The kitchen at Restaurant Gordon Ramsay is calm & super focused. Everyone there knows what they’re doing and the standard they must meet. 

The Food

The menu at Restaurant Gordon Ramsay
Credits: Michelin Guide

The menu at Restaurant Gordon Ramsay is mainly modern French cuisine – seasonal, refined, and technically flawless. 

There’s the lobster ravioli, one of Ramsay’s signature dishes. The roast veal sweetbread, which the Michelin Guide describes as “a perfect embodiment of the kitchen’s perfectly judged contrasts of flavour and texture, with a pleasing lightness of touch.”

Guests can choose from three menus:

  • The Prestige, a set tasting menu
  • The Carte Blanche, a surprise menu 
  • The à la carte, where diners can pick and choose their own experience. 

Whatever you choose, the ingredients are impeccable, the execution is exact, and the plating is beautiful.

Ramsay has always believed that flavor is the most important thing. He tells young chefs, “I’ll teach you how to taste first before I teach you how to cook. Because if you don’t understand how it tastes, you shouldn’t be cooking it.” The same happens at Restaurant Gordon Ramsay. The food tastes incredible because the people making it understand flavor at a molecular level.

The Pressure of Perfection

Maintaining three Michelin stars for 27 years
Credits: Tatler Asia

Maintaining three Michelin stars for 27 years is not an easy feat. Most restaurants lose them. Some earn one and never get it back. Others earn two or three and then implode under the pressure that comes with it. But Restaurant Gordon Ramsay has held steady since 2001.

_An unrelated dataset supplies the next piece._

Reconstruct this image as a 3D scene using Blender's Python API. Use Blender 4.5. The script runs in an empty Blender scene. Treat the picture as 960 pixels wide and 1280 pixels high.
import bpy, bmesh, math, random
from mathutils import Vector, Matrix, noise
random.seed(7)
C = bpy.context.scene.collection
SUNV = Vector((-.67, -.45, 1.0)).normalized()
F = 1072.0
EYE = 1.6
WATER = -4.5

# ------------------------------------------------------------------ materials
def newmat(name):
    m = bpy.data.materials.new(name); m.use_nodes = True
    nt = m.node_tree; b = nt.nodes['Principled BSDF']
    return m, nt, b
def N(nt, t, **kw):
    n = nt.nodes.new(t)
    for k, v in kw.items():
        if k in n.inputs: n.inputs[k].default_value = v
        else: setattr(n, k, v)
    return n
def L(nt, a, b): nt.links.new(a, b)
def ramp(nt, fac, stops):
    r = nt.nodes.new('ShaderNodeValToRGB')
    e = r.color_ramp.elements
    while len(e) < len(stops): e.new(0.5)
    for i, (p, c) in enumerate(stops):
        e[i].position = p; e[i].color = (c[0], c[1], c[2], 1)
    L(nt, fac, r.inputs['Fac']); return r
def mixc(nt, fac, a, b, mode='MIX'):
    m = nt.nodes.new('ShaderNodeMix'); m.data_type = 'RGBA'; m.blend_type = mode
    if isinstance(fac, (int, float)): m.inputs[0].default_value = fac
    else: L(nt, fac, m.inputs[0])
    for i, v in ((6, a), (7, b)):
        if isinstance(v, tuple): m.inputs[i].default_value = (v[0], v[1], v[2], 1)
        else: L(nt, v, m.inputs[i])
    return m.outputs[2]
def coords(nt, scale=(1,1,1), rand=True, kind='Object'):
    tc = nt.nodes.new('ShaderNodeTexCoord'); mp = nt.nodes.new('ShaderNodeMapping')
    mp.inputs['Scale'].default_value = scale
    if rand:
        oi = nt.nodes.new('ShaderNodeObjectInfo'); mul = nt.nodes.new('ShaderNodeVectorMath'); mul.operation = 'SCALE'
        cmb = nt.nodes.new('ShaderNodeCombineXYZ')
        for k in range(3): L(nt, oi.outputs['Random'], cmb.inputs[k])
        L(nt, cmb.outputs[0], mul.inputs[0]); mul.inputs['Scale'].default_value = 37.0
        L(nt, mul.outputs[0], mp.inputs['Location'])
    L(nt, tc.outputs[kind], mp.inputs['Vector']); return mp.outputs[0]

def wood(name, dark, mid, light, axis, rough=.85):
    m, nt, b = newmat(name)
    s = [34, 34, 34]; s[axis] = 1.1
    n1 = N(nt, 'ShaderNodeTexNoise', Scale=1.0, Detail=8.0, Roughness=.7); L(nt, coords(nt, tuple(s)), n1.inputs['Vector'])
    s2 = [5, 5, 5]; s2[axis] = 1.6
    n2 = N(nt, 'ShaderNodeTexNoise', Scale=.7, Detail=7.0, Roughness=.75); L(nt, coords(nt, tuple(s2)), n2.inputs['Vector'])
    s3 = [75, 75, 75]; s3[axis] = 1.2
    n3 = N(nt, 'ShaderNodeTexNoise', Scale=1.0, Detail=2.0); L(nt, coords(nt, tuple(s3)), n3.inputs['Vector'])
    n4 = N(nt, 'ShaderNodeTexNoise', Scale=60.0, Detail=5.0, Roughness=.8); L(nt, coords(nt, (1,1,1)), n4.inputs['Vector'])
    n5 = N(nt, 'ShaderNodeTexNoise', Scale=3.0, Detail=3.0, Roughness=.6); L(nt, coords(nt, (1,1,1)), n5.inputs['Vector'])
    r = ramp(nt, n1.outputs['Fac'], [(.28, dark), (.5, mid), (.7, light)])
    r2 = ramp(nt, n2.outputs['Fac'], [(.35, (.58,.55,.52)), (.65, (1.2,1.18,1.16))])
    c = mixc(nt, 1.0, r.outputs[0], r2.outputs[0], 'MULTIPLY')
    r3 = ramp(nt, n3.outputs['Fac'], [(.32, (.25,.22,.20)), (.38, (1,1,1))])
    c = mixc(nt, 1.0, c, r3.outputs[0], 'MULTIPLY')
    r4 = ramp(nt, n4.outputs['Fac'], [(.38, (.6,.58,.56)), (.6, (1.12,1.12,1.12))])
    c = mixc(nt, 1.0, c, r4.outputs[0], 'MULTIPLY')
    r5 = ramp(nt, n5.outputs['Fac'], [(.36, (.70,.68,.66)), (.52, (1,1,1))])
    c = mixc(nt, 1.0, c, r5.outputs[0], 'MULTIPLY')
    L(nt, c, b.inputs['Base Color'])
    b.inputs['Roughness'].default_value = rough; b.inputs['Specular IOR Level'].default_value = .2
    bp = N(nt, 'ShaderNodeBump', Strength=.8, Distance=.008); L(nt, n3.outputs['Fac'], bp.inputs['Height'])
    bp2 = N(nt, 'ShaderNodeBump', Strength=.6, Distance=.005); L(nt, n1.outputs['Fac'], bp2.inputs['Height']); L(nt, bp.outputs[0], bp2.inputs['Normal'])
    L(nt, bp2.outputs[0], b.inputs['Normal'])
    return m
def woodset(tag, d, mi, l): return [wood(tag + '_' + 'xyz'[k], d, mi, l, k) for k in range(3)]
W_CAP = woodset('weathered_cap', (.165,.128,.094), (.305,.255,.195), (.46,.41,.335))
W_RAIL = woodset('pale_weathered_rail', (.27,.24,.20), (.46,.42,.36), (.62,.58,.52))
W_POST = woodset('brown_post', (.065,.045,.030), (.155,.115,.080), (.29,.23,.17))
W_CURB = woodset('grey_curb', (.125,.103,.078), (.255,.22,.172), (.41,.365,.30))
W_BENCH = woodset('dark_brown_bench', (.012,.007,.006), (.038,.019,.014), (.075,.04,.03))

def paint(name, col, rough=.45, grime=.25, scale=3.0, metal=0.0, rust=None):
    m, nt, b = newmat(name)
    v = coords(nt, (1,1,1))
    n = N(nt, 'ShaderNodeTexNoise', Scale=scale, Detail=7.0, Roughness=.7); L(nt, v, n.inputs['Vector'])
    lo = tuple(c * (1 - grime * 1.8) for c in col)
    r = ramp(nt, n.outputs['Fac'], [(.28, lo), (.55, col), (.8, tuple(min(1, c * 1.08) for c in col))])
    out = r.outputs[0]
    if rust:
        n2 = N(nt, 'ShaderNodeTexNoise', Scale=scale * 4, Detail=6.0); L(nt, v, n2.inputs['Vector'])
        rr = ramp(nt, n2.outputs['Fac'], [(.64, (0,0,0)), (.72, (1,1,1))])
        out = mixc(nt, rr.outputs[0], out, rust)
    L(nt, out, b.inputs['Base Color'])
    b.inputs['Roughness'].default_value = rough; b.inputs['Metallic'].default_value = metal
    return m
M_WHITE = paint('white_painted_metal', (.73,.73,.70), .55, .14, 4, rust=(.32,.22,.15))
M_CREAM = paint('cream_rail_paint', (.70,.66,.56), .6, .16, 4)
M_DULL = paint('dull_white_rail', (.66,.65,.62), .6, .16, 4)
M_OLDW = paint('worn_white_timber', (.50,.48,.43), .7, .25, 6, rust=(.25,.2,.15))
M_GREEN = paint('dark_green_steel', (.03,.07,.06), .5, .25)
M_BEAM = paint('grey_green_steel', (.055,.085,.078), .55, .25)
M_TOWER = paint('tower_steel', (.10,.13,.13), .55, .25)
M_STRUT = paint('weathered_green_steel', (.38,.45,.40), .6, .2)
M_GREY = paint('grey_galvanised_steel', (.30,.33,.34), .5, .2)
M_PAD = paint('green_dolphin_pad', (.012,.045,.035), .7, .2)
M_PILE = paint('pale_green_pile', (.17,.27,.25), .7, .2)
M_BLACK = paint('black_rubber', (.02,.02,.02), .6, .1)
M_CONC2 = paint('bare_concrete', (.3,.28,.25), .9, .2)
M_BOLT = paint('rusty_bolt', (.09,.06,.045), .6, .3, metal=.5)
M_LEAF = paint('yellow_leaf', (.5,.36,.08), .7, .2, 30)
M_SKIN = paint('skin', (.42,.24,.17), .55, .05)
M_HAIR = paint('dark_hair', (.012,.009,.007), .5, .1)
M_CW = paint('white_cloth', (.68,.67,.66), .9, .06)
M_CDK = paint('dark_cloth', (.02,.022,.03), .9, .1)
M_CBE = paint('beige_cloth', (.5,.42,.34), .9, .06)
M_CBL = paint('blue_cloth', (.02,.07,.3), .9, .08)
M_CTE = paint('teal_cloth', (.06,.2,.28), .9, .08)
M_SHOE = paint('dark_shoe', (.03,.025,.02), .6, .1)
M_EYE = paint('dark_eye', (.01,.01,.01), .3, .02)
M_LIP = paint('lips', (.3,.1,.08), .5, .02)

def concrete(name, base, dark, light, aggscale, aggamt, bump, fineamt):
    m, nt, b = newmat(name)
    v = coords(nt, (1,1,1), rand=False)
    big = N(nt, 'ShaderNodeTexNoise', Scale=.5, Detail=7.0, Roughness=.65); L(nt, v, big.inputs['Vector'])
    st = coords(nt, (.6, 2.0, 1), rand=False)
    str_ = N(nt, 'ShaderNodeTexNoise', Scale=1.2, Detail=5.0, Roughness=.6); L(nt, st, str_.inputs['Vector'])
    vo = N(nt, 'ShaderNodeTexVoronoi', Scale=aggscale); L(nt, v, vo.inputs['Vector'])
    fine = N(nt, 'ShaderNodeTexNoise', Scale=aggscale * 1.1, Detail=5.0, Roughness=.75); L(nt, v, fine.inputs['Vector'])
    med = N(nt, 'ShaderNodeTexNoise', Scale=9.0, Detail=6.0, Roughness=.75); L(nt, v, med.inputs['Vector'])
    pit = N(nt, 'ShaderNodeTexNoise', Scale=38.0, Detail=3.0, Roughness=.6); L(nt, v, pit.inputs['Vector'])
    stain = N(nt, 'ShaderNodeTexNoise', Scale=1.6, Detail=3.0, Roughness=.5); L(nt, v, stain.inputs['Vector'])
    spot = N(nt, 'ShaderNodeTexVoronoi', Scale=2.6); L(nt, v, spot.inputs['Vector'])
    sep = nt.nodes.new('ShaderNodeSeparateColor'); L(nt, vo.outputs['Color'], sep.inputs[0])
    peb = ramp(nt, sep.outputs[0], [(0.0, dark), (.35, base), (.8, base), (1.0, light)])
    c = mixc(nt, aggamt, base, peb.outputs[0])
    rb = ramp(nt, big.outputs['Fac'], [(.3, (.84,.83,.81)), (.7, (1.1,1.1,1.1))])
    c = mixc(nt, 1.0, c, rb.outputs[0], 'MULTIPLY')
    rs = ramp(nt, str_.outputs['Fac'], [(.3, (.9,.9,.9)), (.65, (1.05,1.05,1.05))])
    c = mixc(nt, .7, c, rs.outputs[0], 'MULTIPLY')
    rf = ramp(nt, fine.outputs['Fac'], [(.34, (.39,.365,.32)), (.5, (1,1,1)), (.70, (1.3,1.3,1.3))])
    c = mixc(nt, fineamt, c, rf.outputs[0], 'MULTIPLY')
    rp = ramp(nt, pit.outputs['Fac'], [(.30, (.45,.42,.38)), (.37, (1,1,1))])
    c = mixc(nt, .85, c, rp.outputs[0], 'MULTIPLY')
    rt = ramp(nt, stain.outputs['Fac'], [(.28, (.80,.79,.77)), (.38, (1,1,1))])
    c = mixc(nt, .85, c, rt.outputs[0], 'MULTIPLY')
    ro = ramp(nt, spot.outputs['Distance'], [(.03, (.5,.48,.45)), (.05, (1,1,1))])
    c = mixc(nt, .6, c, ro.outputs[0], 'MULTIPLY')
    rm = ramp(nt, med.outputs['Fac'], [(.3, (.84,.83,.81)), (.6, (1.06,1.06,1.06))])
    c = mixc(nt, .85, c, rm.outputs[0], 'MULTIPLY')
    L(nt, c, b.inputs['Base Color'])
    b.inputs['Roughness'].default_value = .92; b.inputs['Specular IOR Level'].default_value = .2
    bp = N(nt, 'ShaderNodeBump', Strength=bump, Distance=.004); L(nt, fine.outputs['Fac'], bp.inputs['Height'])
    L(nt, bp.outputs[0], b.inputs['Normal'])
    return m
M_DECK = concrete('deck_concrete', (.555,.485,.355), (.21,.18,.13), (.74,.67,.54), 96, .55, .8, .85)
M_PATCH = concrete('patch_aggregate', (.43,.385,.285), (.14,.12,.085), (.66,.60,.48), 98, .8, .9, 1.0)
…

“It’s like winning the Super Bowl every year for over two decades,” he told Robb Report. “And I still get nervous the night before. I still celebrate every chef and every waiter that’s ever worked in that place when that ranking is maintained.”

The pressure, of course, has increased. Ramsay knows what it takes to keep this going. He knows that one bad night could cost them. He knows that Michelin is watching. But he also knows that the team is ready. They’ve been doing this for 27 years. They know how to handle it.

“Perfection needs to be mastered, and it needs to be looked after,” Ramsay shared. “You never get lucky at perfection. If you ever wake up in the morning thinking it’s just going to happen, you’re done.”

Why It Still Matters

In a world exploding with ever-new fine dining concepts, Restaurant Gordon Ramsay stands as a reminder that discipline, craft, and consistency are what it takes to create something that lasts.

Ramsay has built an empire. He’s got 88 restaurants worldwide. He’s got TV shows, product lines, and academies. But Restaurant Gordon Ramsay is still the one that defines him. It’s the one that proved he could do it. The one that earned him the respect of the culinary world. The one that set the standard for everything else.

“Judge what is on the plate, not the face,” Ramsay told Savour. “My team goes to hell and back to achieve that level of quality on a daily basis, and I’m behind that team.”

After 27 years, Restaurant Gordon Ramsay is still going to hell and back, chasing perfection, refusing to settle, and that’s exactly why it still matters.